I would never touch a strangers baby.
But when you put a sign up saying I can't touch it sorta makes me wanna touch it, It's kinda like a wet paint sign.
I think if I were in public I'd hope my baby would be within arms reach of me, which means if any random person tried to touch him I wouldn't need a sign...I could just slap them.
I don't really think there's much of a market for this sign...any person who would be ballsy or clueless enough to touch a stranger's baby without permission probably wouldn't bother to adhere to a sign anyways.
I don't understand why people feel the need to touch other people without invitation. A baby is not a dog, it's a person. Just because it can't tell you if it wants to be touched, doesn't mean that it's okay to just go ahead and touch them.

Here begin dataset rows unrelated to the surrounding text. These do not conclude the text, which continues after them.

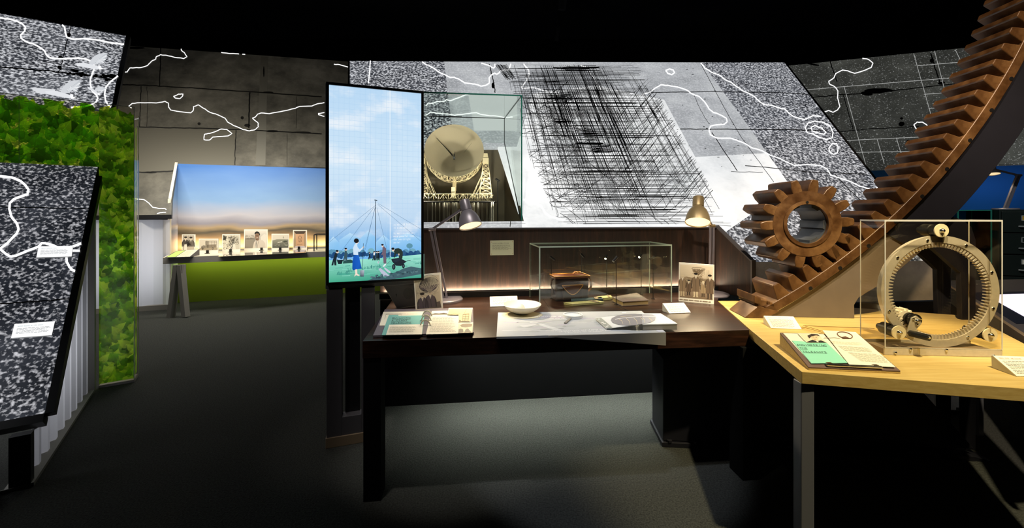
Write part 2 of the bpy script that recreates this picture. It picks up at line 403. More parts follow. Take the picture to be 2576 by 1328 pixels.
def leafglass():
    m, nt, b = mat('leaf_glass'); a = N(nt, 'ShaderNodeVertexColor', layer_name='Col'); out = nt.nodes['Material Output']
    nt.links.new(a.outputs[0], b.inputs['Base Color']); nt.links.new(a.outputs[0], b.inputs['Emission Color']); b.inputs['Emission Strength'].default_value = .42; b.inputs['Roughness'].default_value = .4  # leaf colours also emit, standing in for light coming through the glass
    t = N(nt, 'ShaderNodeBsdfTransparent'); g = N(nt, 'ShaderNodeMixRGB', blend_type='MULTIPLY'); g.inputs[0].default_value = 1; g.inputs[2].default_value = (6, 6, 6, 1)
    mn = N(nt, 'ShaderNodeMixRGB', blend_type='DARKEN'); mn.inputs[0].default_value = 1; mn.inputs[2].default_value = (1, 1, 1, 1)
    nt.links.new(a.outputs[0], g.inputs[1]); nt.links.new(g.outputs[0], mn.inputs[1]); nt.links.new(mn.outputs[0], t.inputs[0])
    mx = N(nt, 'ShaderNodeMixShader'); mx.inputs[0].default_value = .52
    nt.links.new(t.outputs[0], mx.inputs[1]); nt.links.new(b.outputs[0], mx.inputs[2]); nt.links.new(mx.outputs[0], out.inputs[0])
leafglass()
# ================================================================ room shell
def slab(name, x0, y0, z0, x1, y1, z1, m):
    mb = MB().obox((x0, y0, z0), (x1-x0, 0, 0), (0, y1-y0, 0), (0, 0, z1-z0)); return struct(obj(name, mb, m, smooth=False))
slab('floor', -9, -3, -.1, 9.5, 10.5, 0, 'carpet')
slab('ceiling', -9, -3, 6.0, 9.5, 10.5, 6.1, 'ceiling_black')
slab('wall_back', -9, 10.5, 0, 9.5, 10.6, 6, 'black_paint')
slab('wall_left', -9.1, -3, 0, -9, 10.5, 6, 'black_paint')
slab('wall_right', 9.5, -3, 0, 9.6, 10.5, 6, 'black_paint')
slab('wall_front', -9, -3.1, 0, 9.5, -3, 6, 'black_paint')
X3 = V((1, 0, 0)); UP = V((0, 0, 1))
def zpts(o, s, pts): return [(o[0]+a/s, o[1]+b/s) for a, b in pts]
def wob(pts, amp, rnd, sub=3):
    out = []
    for (a, b), (c, d) in zip(pts, pts[1:]):
        for k in range(sub):
            t = k/sub; out.append((lerp(a, c, t)+rnd.uniform(-amp, amp), lerp(b, d, t)+rnd.uniform(-amp, amp)))
    return out+[pts[-1]]
def contours(lists, p0, n, width, parent, matn, amp=.6, col='#ffffff'):
    rnd = random.Random(3); n = V(n).normalized()
    for pts in lists:
        pr = PR(lambda u, v: PL(u, v, p0, n), n, .0015); pr.L = 3
        pr.line(wob(pts, amp, rnd), width, col)
        obj('contour_line', pr, matn, parent, smooth=False)
def corr(name, p0, d, length, z0, ztop, amp, period, nrm, matn, parent, label=None):
    d = V(d).normalized(); nrm = V(nrm).normalized(); p0 = V(p0); mb = MB(); n = int(length/period*8); vs = []; fs = []
    for i in range(n+1):
        t = length*i/n; ph = (t/period) % 1
        a = amp*(1 if ph < .32 else (1-(ph-.32)/.18*2 if ph < .5 else (-1 if ph < .82 else -1+(ph-.82)/.18*2)))
        b = p0+d*t+nrm*a
        vs += [V((b.x, b.y, z0)), V((b.x, b.y, max(z0+.002, ztop(t))))]
    for i in range(n): fs.append([2*i, 2*i+2, 2*i+3, 2*i+1])
    mb.add(vs, fs); o = obj(name, mb, matn, parent, smooth=False, label=label); return o
# ================================================================ left slanted wall with leaf band
E0 = V((-2.557, 2.18, .30)); E1 = V((-4.2, 4.33, 3.33)); HL = V((-.837, -.547, 0)).normalized()
es = (E1-E0).normalized(); nL = es.cross(HL).normalized()
if nL.dot(EYEP-E0) < 0: nL = -nL
T = thing('leaning_display', 'leaning backlit granite picture wall at far left with flying birds and leaf band', 'display wall', (E0.x, E0.y, 0))
pl = lambda u, v: PL(u, v, E0, nL)
tl, tr, br = pl(-260, -10), pl(317, 90), pl(112, 1040); bl = br+HL*1.75
tl = tr+HL*2.2
mb = MB().prism([tl, tr, br, bl], -nL*.03); obj('picture_panel', mb, 'wall_granite_near', T, smooth=False)
# frame bars
fb = MB()
fb.obox(br, tr-br, (tr-br).cross(nL).normalized()*.035, -nL*.05); fb.obox(br+nL*.004, bl-br, -es*.045, -nL*.07); fb.obox(tr, tl-tr, es*.03, -nL*.05)
obj('frame', fb, 'panel_trim', T, smooth=False)
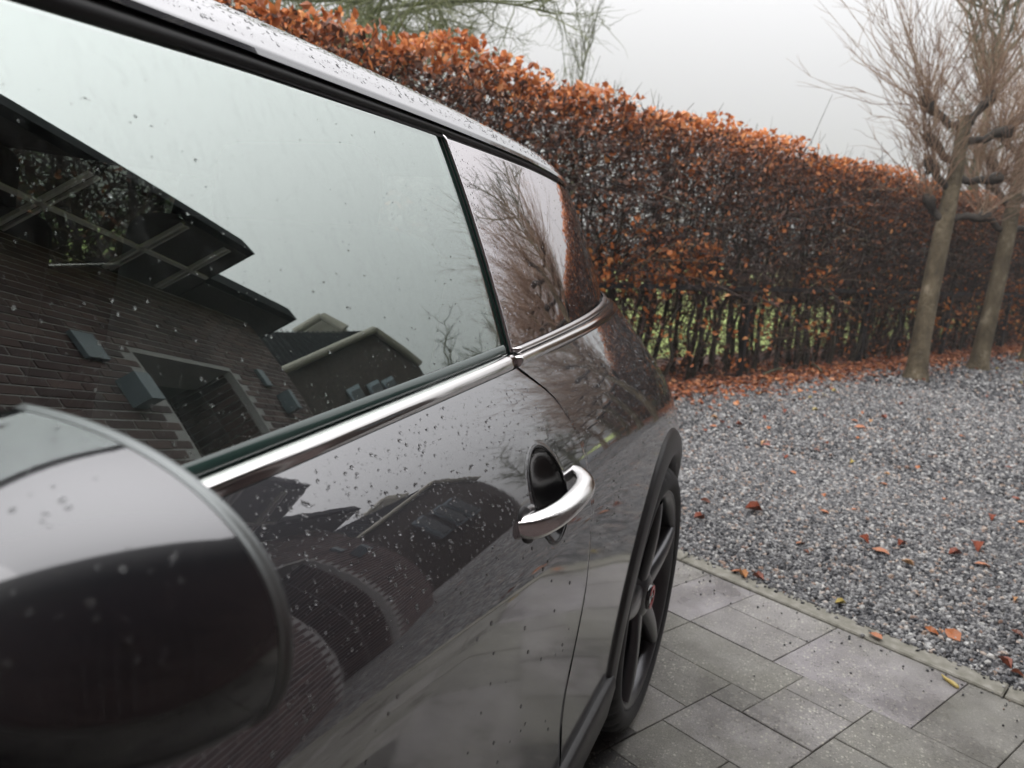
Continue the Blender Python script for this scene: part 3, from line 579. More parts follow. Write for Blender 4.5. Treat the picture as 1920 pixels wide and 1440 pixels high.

PS - I never touch animals without asking the owner if it is okay too.
@panterapeach: The wet paint sign is totally what I thought of when I first saw this post. When you say don't do something, I immediately want to do it. lol
Our pastor and his wife had a baby back in July and they had one of those signs on the carrier and I thought it was awful. She would get really rude with little kids who didn't understand the not touching thing and I felt so bad for them. I mean she is a pastors wife....she could've handled it a lot better in my opinion without being rude. But once I saw the sign, I wasn't even gonna ask to hold the baby and we are good friends, it just turned me off. I did notice the other day that they still have it on the carrier. I just find it strange, but I guess it depends on how you were brought up and what you feel. I would never not let a family member or friend not touch my baby! Now a stranger is something completely different, but they shouldn't be anywhere near my baby without me being there anyway! I personally just find the signs to be rude!